Мы с моим приятелем отправились на троллейбусе в Высшие курсы. Директор курсов Лаптев был в отпуске, значит, к его заместителю Тельпугову, который, как мне думалось, не лучше Губарева. Обтекаемо-вкрадчивый Тельпугов, сочинитель рассказов о Ленине, он же парторг литинститута, вызывал во мне сильное подкожное недоверие, — когда бы я его ни видела, из-под кожи проступали пупырышки. В полном расстройстве от милицейского поклепа чуть было не поделилась своими мыслями с моим волжанином. Но сдержалась, вспомнив про «обет» молчания о подвале и понимая, что, в сущности, бездоказательна моя версия насчет умышленного преследования и провокации, что эту мысль я не продумала, а ощутила гусиной кожей.

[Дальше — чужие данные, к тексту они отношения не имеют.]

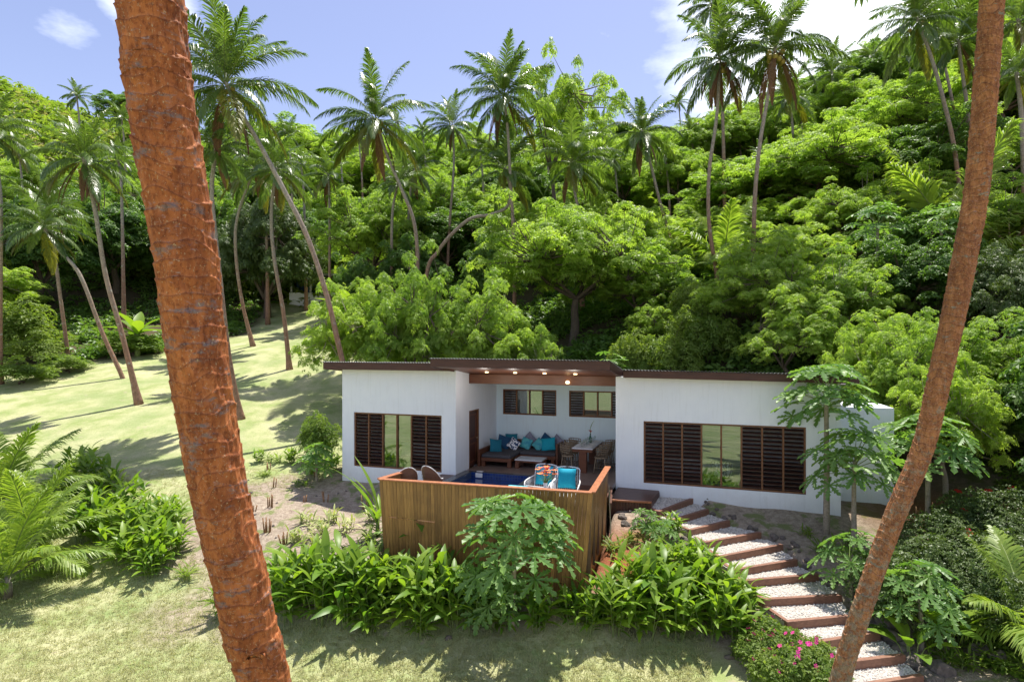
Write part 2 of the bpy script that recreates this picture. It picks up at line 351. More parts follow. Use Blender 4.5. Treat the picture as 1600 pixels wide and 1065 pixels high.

Но мысль, которую я ощутила кожей, увы, подтвердилась через полгода, когда Леночка уже была закована в корсет в «Туристе», а меня Годик и поэт Николай Рубцов привезли в общежитие из Первой Градской больницы. Держаться на ногах еще не могла, да уже и отказывалась подниматься на ноги. Вечером меня навестили студенты с печальной для них новостью: закрывают литинститут. Я, конечно, посочувствовала, но большого горя в этом не увидела — писательству не учат. Так что о моем возвращении стало известно, а вот в каком я виде — нет. Через день, утром, я узнала, что студенты устроили неслыханное: демонстрацию протеста против закрытия литинститута. А в полдень прибежал однокурсник-уралец и с усилившимся от волнения заиканьем сообщил, что меня вызывает Тельпугов: «Ходят слухи, что ты подбила на демонстрацию». Щуплый, лысоватенький, чистый поэт Рубцов, пивший у меня чай с соленым огурцом, почуял неладное и научил обязательно явиться, дескать, что-то опять затевают против тебя. И я по его умному настоянию явилась. То есть меня на руках вынес из такси тот же однокурсник-уралец и, как щепку, а я и была, как щепка, внес на второй этаж в кабинет Тельпугова и, сильно заикаясь, доложил: «По вашему вызову — Лиснянская». Не помню, какое лицо сделалось у Тельпугова, потому что меня оглушило:
— Это она, калека, ходила по вашему двору и развешивала плакаты? Вы что — меня, секретаря райкома, держите за идиота? Сами распустили студентов, а мне подсовываете ложную информацию? Да еще калеку? Пусть унесут!
В коридоре, после густого мата секретаря райкома, услышала, как ничуть не растерявшийся Тельпугов что-то обтекаемо докладывал о неувязке и дезинформации. Тельпугов, как потом мне сказали, доложил в МК партии, а на самом деле, думаю, в КГБ (а впрочем, без разницы), что если бы не Лиснянская, никакой демонстрации не было б: ходила по двору Литинститута и мутила воду, подбивала студентов на идеологически вредные выходки и даже плакаты развешивала. Он ли так решил, или ему так посоветовали оправдать студенческое недовольство, или он хотел взять реванш за то, что меня и того волжанина, которого я вовлекла в пеший ход по ночной Москве, восстановили в союзе писателей после исключенья с его, Тельпугова, подачи с формулировкой «за бытовое разложение», не знаю. Знала только: на этот раз мне решили политическое дело пришить.
А в тот злополучный июньский день после разговора с начальником милиции, когда мы явились к Тельпугову, он заверил: «Можете спокойно разъезжаться по домам, я докладную и акт из милиции уже положил под сукно».
Мой возлюбленный отбыл на свою Волгу, а я во Внуково, успокоенная не столько тем, что Тельпугов акт положил под сукно, сколько его утвердительным поддакиванием мне, доказывающей, что со мной ничего подобного не могло случиться, — не тот характер, да и шли на Руставели из центра и ни в каком Останкинском парке не были. Да и на что — у каждого отдельная комната.
Сидя в электричке Москва — Катуары, я даже думала, что бездарные писатели, делающие служебную карьеру, — необязательно дурные люди. На Тельпугова, видимо, я мысленно возводила напраслину. И вообще, что остается бездарным, как не идти в чиновники, в начальники разного толка? Талантливый писатель в начальство не попрет, у талантов совсем другая, не служебная лестница, по которой ему, таланту, хочется восходить. Не IХ век! Я сентиментально угрызалась и решила, что при первой же встрече извинюсь перед круглоглазым Тельпуговым за напрасные мысли о нем.